Hate in the Time of Tantrums

We're living in a time of tantrums right now.  Liberals, progressives, and soi-disant social justice warriors are acting out everywhere from Harvard to the Hollywood Freeway that was blocked near my house last night by demonstrators waving signs reading "Love Trumps Hate," as they chanted "F... Trump!" over the din of the traffic.

And speaking of Hollywood, emblematic of the reaction hereabouts is a letter written by Oscar-winning screenwriter Aaron Sorkin immediately after the "worst election ever" to his daughter and ex-wife (patriarchally addressed as "Sorkin Girls") and published in, where else, Vanity Fair.  It's the usual screed about Donald Trump's supposedly horrid sexism and racism authored, without shame, by a man who was arrested for drugs, including crack cocaine from which he was supposedly cured, on a solo trip to Vegas when the daughter he acts as if he is so concerned with in the letter was a one-year-old. His ex-wife, the one addressed in the letter, divorced him shortly thereafter. He was also apparently patronizing $1000 hookers at a pace that would leave Eliot Spitzer in the dust.

But that's only the glamor version of the mind-numbing hypocrisy with which we are being currently inundated.

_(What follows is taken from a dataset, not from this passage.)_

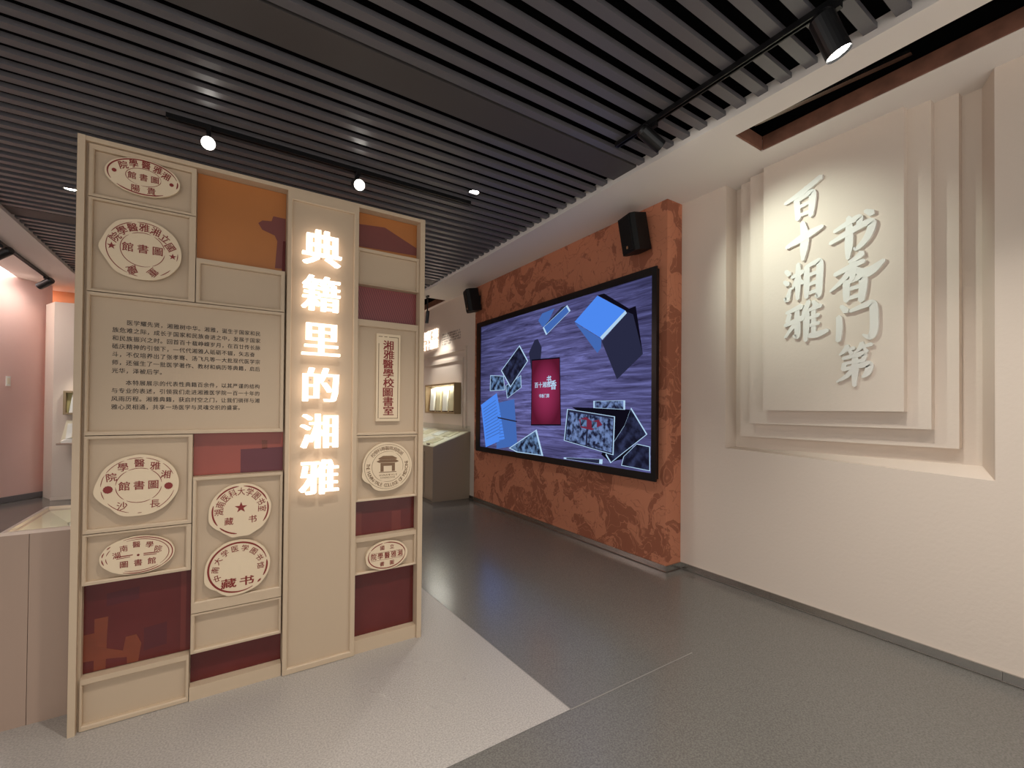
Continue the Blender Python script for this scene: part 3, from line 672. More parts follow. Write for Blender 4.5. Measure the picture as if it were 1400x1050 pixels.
# ================================================================== VIDEO SCREEN
X_S = 3.397
screen = tag(empty('video_screen', (3.42, 4.5, .83)), 'large black framed video screen showing an open book and photos on dark wood', 'screen')
MB().box(3.402, XR, 2.765, 6.235, .845, 2.83).build('screen_housing', M_BLACK, screen)
mb = MB(); y0, y1, z0, z1 = 2.745, 6.255, .825, 2.845; b_ = .075
for (ya, yb, za, zb) in ((y0, y1, z0, z0+b_), (y0, y1, z1-b_, z1)):
    mb.box(3.385, 3.402, ya, yb, za, zb)
for (ya, yb) in ((y0, y0+.055), (y1-.13, y1)): mb.box(3.385, 3.402, ya, yb, z0+b_, z1-b_)
bez = mb.build('screen_frame', mat('black_gloss_frame', (16, 16, 18), .3), screen)
disp = MB().add([(X_S, y0+.05, z0+.07), (X_S, y1-.12, z0+.07), (X_S, y1-.12, z1-.07), (X_S, y0+.05, z1-.07)], [(0, 3, 2, 1)]).build('display_picture', screen_wood(), screen, fix=False)
SCREEN_ART = {
    'page': [(3.539, 2.729), (3.139, 2.495), (3.484, 2.262), (3.909, 2.504)], 'page_side': [(3.909, 2.496), (3.474, 2.251), (3.477, 2.156), (3.534, 2.106)],
    'page_edge': [(3.139, 2.495), (3.118, 2.466), (3.461, 2.24), (3.494, 2.273)], 'book_shadow': [(3.54, 2.734), (3.439, 2.732), (3.09, 2.506), (3.004, 2.516), (2.912, 2.034), (3.151, 2.147), (3.139, 2.495)],
    'book_cover': [(3.119, 2.48), (3.037, 2.439), (2.912, 2.034), (3.246, 1.807), (3.467, 2.219)],
    'photo_blue': [(4.615, 2.63), (4.535, 2.708), (4.281, 2.727), (4.449, 2.534), (4.528, 2.537)], 'photo_dark': [(4.472, 2.551), (4.145, 2.721), (4.042, 2.723), (4.336, 2.558)],
    'photo_strip': [(4.518, 2.524), (4.042, 2.723), (3.981, 2.646), (4.447, 2.421)],
    'lp1': [(5.517, 2.044), (5.036, 2.363), (4.832, 2.132), (5.262, 1.792)], 'lp2': [(5.825, 1.997), (5.443, 1.966), (5.403, 1.759), (5.834, 1.758)], 'lp3': [(5.392, 1.822), (4.997, 1.95), (4.984, 1.783), (5.347, 1.637)],
    'shadow': [(4.823, 2.235), (4.694, 2.388), (4.626, 2.396), (4.539, 2.278), (4.56, 2.123), (4.73, 2.109), (4.753, 1.979)], 'redbook': [(4.74, 2.124), (4.179, 2.104), (4.149, 1.314), (4.744, 1.293)],
    'let1': [(6.10, 1.549), (5.625, 1.723), (5.398, 1.063), (5.941, 0.9)], 'let2': [(5.622, 1.575), (5.157, 1.628), (5.07, 0.992), (5.623, 0.9)], 'pen': [(5.587, 1.372), (5.075, 1.328), (5.075, 1.309), (5.587, 1.352)],
    'blphoto': [(5.278, 0.939), (4.62, 1.232), (4.474, 0.905), (5.079, 0.9)], 'bph': [(3.58, 1.588), (3.123, 1.589), (3.123, 1.495), (3.58, 1.511)],
    'brdark': [(3.937, 1.52), (3.128, 1.499), (3.044, 1.495), (3.027, 1.035), (3.326, 0.948), (3.456, 1.018), (3.266, 1.241)], 'brphoto': [(3.044, 1.517), (2.842, 1.264), (3.319, 0.938), (3.391, 1.019), (3.13, 1.338)],
    'brlow': [(3.142, 1.024), (2.971, 1.166), (2.81, 1.15), (2.808, 0.919), (3.172, 0.931)], 'bigphoto': [(4.016, 1.499), (3.258, 1.425), (3.276, 1.025), (4.073, 1.124)],
    'pic1': [(3.988, 1.462), (3.674, 1.436), (3.7, 1.094), (4.036, 1.137)], 'pic2': [(3.649, 1.434), (3.282, 1.401), (3.301, 1.05), (3.671, 1.092)], 'bcent': [(4.07, 0.927), (3.429, 0.968), (3.435, 0.916), (4.07, 0.909)],
    'redbits': [(3.851, 1.388), (3.703, 1.428), (3.596, 1.37), (3.46, 1.397), (3.393, 1.328), (3.595, 1.248), (3.812, 1.275)],
}
def shrink(p, k):
    cx = sum(a for a, _ in p)/len(p); cz = sum(b for _, b in p)/len(p)
    return [(cx+(a-cx)*k, cz+(b-cz)*k) for a, b in p]
e_blue = emit('screen_page_blue', (77, 136, 238), SCREEN*1.0); e_blue2 = emit('screen_page_blue_dim', (66, 104, 178), SCREEN)
e_white = emit('screen_white', (176, 208, 236), SCREEN); e_navy = emit('screen_navy', (40, 42, 66), SCREEN); e_blk = emit('screen_black', (14, 12, 24), SCREEN)
e_red = emit('screen_red', (158, 44, 84), SCREEN); e_redl = emit('screen_red_light', (196, 74, 118), SCREEN); e_redd = emit('screen_red_dark', (104, 26, 50), SCREEN); e_redb = emit('screen_scarlet', (112, 40, 62), SCREEN)
ph_a = screen_photo('screen_group_photo', 14, (24, 26, 44), (104, 136, 180), .52, .12); ph_b = screen_photo('screen_dark_photo', 12, (22, 22, 38), (50, 56, 88), .55, .15); ph_c = screen_photo('screen_crowd_photo', 17, (28, 30, 54), (110, 132, 180), .5, .1)
LV = [0]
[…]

If you wander through Facebook—you probably shouldn't—you will find endless fiftyish women whinging until they expire with the vapors about how their daughters are terrified to go out because Donald Trump was caught bragging about grabbing a woman's you-know-what.  These same women said nary a word when Bill Clinton didn't brag at all, but stuck an actual cigar in the pudendum of the twenty-two-year old Monica Lewinsky as they stood in a corridor outside the oval office.  Nor did these same women so much as utter a peep when Hillary Clinton ludicrously declared her husband's repulsively macho behavior with a young White House intern to be a result of the "Great Right-Wing Conspiracy."  Well, I suppose if Uri Geller can bend spoons...

And speaking of ludicrous, according to the Daily Mail, New Balance shoe owners are lighting them afire after the company "expressed support" for Donald Trump. Why don't these great progressives donate the sneaks to the needy?  (As always with the DM, do not miss the comments.)

So this is a time to keep cool.  The reverberations from that shock of stocks—Donald Trump's winning the presidency—are probably going to be with us for awhile and may get a lot worse, even turn more violent than they already have been (minor incidents, unless you're a dog).